Son ya muchas y siempre exitosas las reiteradas visitas del moscovita Boris Giltburg (1984) a la programación del Palau de la Música. Artista de calado y pianista de altos vuelos, su presencia supone garantía de una vibrante vivencia musical. Así fue, una vez más. En esta ocasión, en el Teatro Principal, con un recital sin límites e intenso virtuosismo que abrazaba la endiablada Primera sonata de Rachmaninov con la fantasiosa e igualmente espinosa Sonata en Si menor de Liszt. Antes, a modo de preludio, quizá de aperitivo local, la miniatura Cipreses, de la longeva compositora María Teresa Oller (1920-2018), alumna de Manuel Palau y una de las primeras voces femeninas de la creación levantina.

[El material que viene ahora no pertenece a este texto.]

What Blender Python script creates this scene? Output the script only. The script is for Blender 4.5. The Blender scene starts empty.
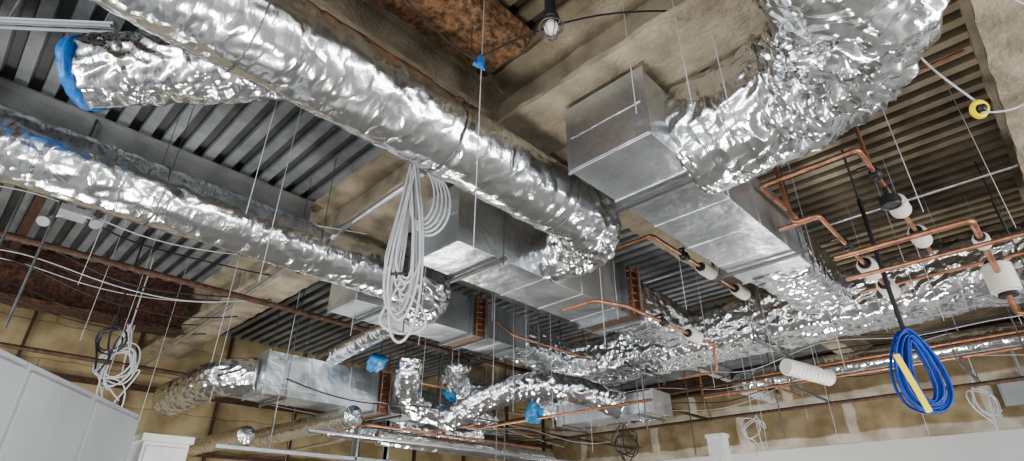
import bpy, bmesh, math, random
from mathutils import Vector, Matrix, noise
random.seed(7)
CAM=1.6   # camera / datum height above floor
DECK=CAM+3.5
# ------------------------------------------------------------ materials
def nt(name):
    m=bpy.data.materials.new(name); m.use_nodes=True
    n=m.node_tree.nodes; l=m.node_tree.links
    return m,n,l,n['Principled BSDF']
def simple(name,col,rough=.5,metal=0.,var=.12,scale=8.,bump=.1,bscale=60.):
    m,n,l,b=nt(name)
    tc=n.new('ShaderNodeTexCoord'); nz=n.new('ShaderNodeTexNoise'); nz.inputs['Scale'].default_value=scale; nz.inputs['Detail'].default_value=6
    l.new(tc.outputs['Object'],nz.inputs['Vector'])
    r=n.new('ShaderNodeValToRGB'); e=r.color_ramp.elements
    e[0].position=.3; e[1].position=.7
    e[0].color=[max(0,x*(1-var)) for x in col]+[1]; e[1].color=[min(1,x*(1+var)) for x in col]+[1]
    l.new(nz.outputs['Fac'],r.inputs['Fac']); l.new(r.outputs['Color'],b.inputs['Base Color'])
    b.inputs['Roughness'].default_value=rough; b.inputs['Metallic'].default_value=metal
    if bump>0:
        n2=n.new('ShaderNodeTexNoise'); n2.inputs['Scale'].default_value=bscale; n2.inputs['Detail'].default_value=4
        l.new(tc.outputs['Object'],n2.inputs['Vector'])
        bp=n.new('ShaderNodeBump'); bp.inputs['Strength'].default_value=bump; bp.inputs['Distance'].default_value=.02
        l.new(n2.outputs['Fac'],bp.inputs['Height']); l.new(bp.outputs['Normal'],b.inputs['Normal'])
    return m
def foil_mat(name,h1=.03,h2=.008,hc=.02,cscale=4.,rough=.24,stretch=.45,col=(.79,.81,.83)):
    """foil facing: one summed height field (long soft folds + fine crinkle + crease lines)"""
    m,n,l,b=nt(name)
    uv=n.new('ShaderNodeUVMap'); uv.uv_map='UVMap'
    def mapped(rot,sc):
        mp=n.new('ShaderNodeMapping'); l.new(uv.outputs['UV'],mp.inputs['Vector']); mp.inputs['Rotation'].default_value=(0,0,rot); mp.inputs['Scale'].default_value=sc; return mp.outputs[0]
    def mth(op,a,bv):
        q=n.new('ShaderNodeMath'); q.operation=op
        if hasattr(a,'links'): l.new(a,q.inputs[0])
        else: q.inputs[0].default_value=a
        if hasattr(bv,'links'): l.new(bv,q.inputs[1])
        else: q.inputs[1].default_value=bv
        return q.outputs[0]
    def ridge(scale,detail,dist,vec):
        w=n.new('ShaderNodeTexNoise'); w.inputs['Scale'].default_value=scale; w.inputs['Detail'].default_value=detail; w.inputs['Roughness'].default_value=.45; w.inputs['Distortion'].default_value=dist
        l.new(vec,w.inputs['Vector'])
        return mth('ABSOLUTE',mth('SUBTRACT',w.outputs['Fac'],.5),0.)
    H1=mth('MULTIPLY',ridge(6.,2,.5,mapped(.35,(1,stretch,1))),-h1*3)
    H2=mth('MULTIPLY',ridge(20.,3,.3,mapped(-.5,(1,.6,1))),-h2*3)
    tot=mth('ADD',H1,H2)
    nz=n.new('ShaderNodeTexNoise'); nz.inputs['Scale'].default_value=3.; nz.inputs['Detail'].default_value=2; l.new(uv.outputs['UV'],nz.inputs['Vector'])
    for k,(rot,sg) in enumerate(((.45,1.),(-.7,-.8))):
        ma=n.new('ShaderNodeVectorMath'); ma.operation='MULTIPLY_ADD'; l.new(nz.outputs['Color'],ma.inputs[0]); ma.inputs[1].default_value=(.3,.3,0); l.new(mapped(rot,(1,.4,1)),ma.inputs[2])
        vo=n.new('ShaderNodeTexVoronoi'); vo.feature='DISTANCE_TO_EDGE'; vo.inputs['Scale'].default_value=cscale*(1+.8*k); l.new(ma.outputs[0],vo.inputs['Vector'])
        tot=mth('ADD',tot,mth('MULTIPLY',mth('MINIMUM',vo.outputs['Distance'],.22),hc*sg))
    bp=n.new('ShaderNodeBump'); bp.inputs['Strength'].default_value=1.; bp.inputs['Distance'].default_value=1.
    l.new(tot,bp.inputs['Height']); l.new(bp.outputs['Normal'],b.inputs['Normal'])
    b.inputs['Base Color'].default_value=(*col,1); b.inputs['Metallic'].default_value=1.; b.inputs['Roughness'].default_value=rough
    return m
def galv_mat(name,col=(.66,.70,.73),rough=.30):
    m,n,l,b=nt(name)
    tc=n.new('ShaderNodeTexCoord')
    vo=n.new('ShaderNodeTexVoronoi'); vo.inputs['Scale'].default_value=45.; l.new(tc.outputs['Object'],vo.inputs['Vector'])
    nz=n.new('ShaderNodeTexNoise'); nz.inputs['Scale'].default_value=1.6; nz.inputs['Detail'].default_value=4; l.new(tc.outputs['Object'],nz.inputs['Vector'])
    a=n.new('ShaderNodeMix'); a.data_type='RGBA'; a.inputs['Factor'].default_value=.10
    r=n.new('ShaderNodeValToRGB'); e=r.color_ramp.elements; e[0].position=.3;e[1].position=.7
    e[0].color=[x*.75 for x in col]+[1]; e[1].color=[min(1,x*1.2) for x in col]+[1]
    l.new(nz.outputs['Fac'],r.inputs['Fac']); l.new(r.outputs['Color'],a.inputs['A']); l.new(vo.outputs['Color'],a.inputs['B'])
    l.new(a.outputs['Result'],b.inputs['Base Color'])
    mr=n.new('ShaderNodeMapRange'); mr.inputs['To Min'].default_value=rough-.1; mr.inputs['To Max'].default_value=rough+.15
    l.new(nz.outputs['Fac'],mr.inputs['Value']); l.new(mr.outputs['Result'],b.inputs['Roughness'])
    b.inputs['Metallic'].default_value=.9
    bp=n.new('ShaderNodeBump'); bp.inputs['Strength'].default_value=.6; bp.inputs['Distance'].default_value=.1
    l.new(nz.outputs['Fac'],bp.inputs['Height']); l.new(bp.outputs['Normal'],b.inputs['Normal'])
    return m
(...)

Apoyado en su virtuosismo sin fisuras ni reto, Giltburg, cuya presencia menuda y maneras ante el teclado recuerdan al joven Ashkenazy, cuajó una versión arrolladora pero nunca desencajada de los tres movimientos de la amputada Primera sonata de Rachmaninov, tríptico aún más virtuosístico, aún más inaccesible que la mucho más tocada Segunda sonata. El moscovita convierte en música el virtuosismo, que es realzado como elemento esencial y consustancial de la expresión. Ocurre con otros compositores pianistas, como Albéniz, Chopin o Prokofiev, pero únicamente cuando, como es el caso, ante el teclado se sienta un artista hipervirtuoso capaz de gobernar los potentes medios técnicos con el alma cultivada de la inteligencia sensible.
Ni en un solo instante de entre las infinitas notas del torrencial programa se percibió vacuo el arrollador y deslumbrante impulso que Giltburg —dedos a los que, como los de Michelangeli, parece vetado el error— volcó en versiones henchidas de genuino aliento romántico. Cantó y narró el pentagrama solo aparentemente abstracto de la extensa pero concisa Primera sonata —inicialmente duraba casi el doble de los 40 minutos de la versión definitiva—, con cercana convicción. Ni siquiera puntuales momentos en los que los dedos perfectos parecieron escapar al control de su dueño, la guía estética perdió sentido ni concierto. Impresionante en verdad.
Llovieron bravos y aplausos de un público pianístico y a todas luces melómano; fino degustador de la excelencia que irradiaba el escenario. Tras la pausa, el templado poeta del piano que es Giltburg cargó de efusión y calor la monumental Sonata en si menor de Liszt. Buscó el quimérico silencio absoluto para comenzar a dibujar el romántico retablo sonoro desde el pianísimo extremo, tan cercano al silencio que exige Liszt y reclama la partitura. Como Sviatoslav Richter, para comenzar, espero sin premura a que en la sala no se escuchara una mosca. Temple. Hubo fuego y comedida fantasía, ímpetu y bellezas sonoras en una página que indaga los registros y resonancias tímbricas del instrumento con la misma curiosidad y fortuna que lo hizo Chopin y años después Fauré, Albéniz, Debussy y Ravel.
El éxito volvió a ser rotundo. Irrebatible. Boris Giltburg se reafirmó como coloso del mejor piano contemporáneo, que es, con sus matices y evoluciones, el mismo de siempre. El tronco común del virtuosismo y la sensibilidad. La emoción reinó aún en el espacio propicio del Teatro Principal —el mismo en el que tocaron Liszt, Anton y Artur Rubinstein o Albéniz—, con una tenue mazurca de Chopin —la cuarta del Opus 24— y el inquieto segundo Momento musical de Rajmáninov. Expresión que es virtuosismo. Virtuosismo que es expresión. ¿O será lo mismo? Gustazo de recital.